Private Sector Credit Extension (PSCE): October 2024

In September 2024, South Africa’s credit from financial institutions rose by 4.6%, nearing expectations, with strong demand for most credit types. Instalment credit sales grew by 0.5%, highlighting consumers’ adaptability amid rising living costs. Anticipated interest rate cuts may further enhance property and asset acquisition in the future!

Credit extended by financial institutions in South Africa grew by 4.6% in September, following a 4.9% increase in August 2024. This growth was slightly below the market expectation of 4.8% for September. Demand for credit increased across most sub-categories, except for mortgage advances, which experienced a small contraction. This category is sensitive to interest rate changes, and a reduction in rates is anticipated to stimulate growth in the coming months, as households and businesses will have more disposable income after a predicted interest rate cut in November.

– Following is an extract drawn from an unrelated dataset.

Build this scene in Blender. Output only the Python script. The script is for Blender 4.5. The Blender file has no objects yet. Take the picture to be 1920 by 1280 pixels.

Instalment credit sales rose by 0.5% in September, up from 0.4% in the previous month, while this category saw a year-on-year increase of 7.4%. Over the past 24 months, it has become clear that consumers are increasingly relying on short-term credit to manage rising financial pressures and the escalating cost of living. This trend is further evidenced by a 5.0% rise in loans and other advances.

Asset accumulation through property and fixed asset purchases remains modest, with mortgage advances growing by 3.1% in September, slightly up from 3.0% the previous month. The growth rate for mortgage advances has notably decreased in the latter part of 2023, largely due to the impact of higher interest rates on the property sector. The expected 25-basis point reduction in interest rates, along with another likely cut in November 2024, should enhance demand for properties and fixed assets. Notably, only when lower rates are implemented across the economy will we see a significant increase in disposable income and fixed asset acquisitions.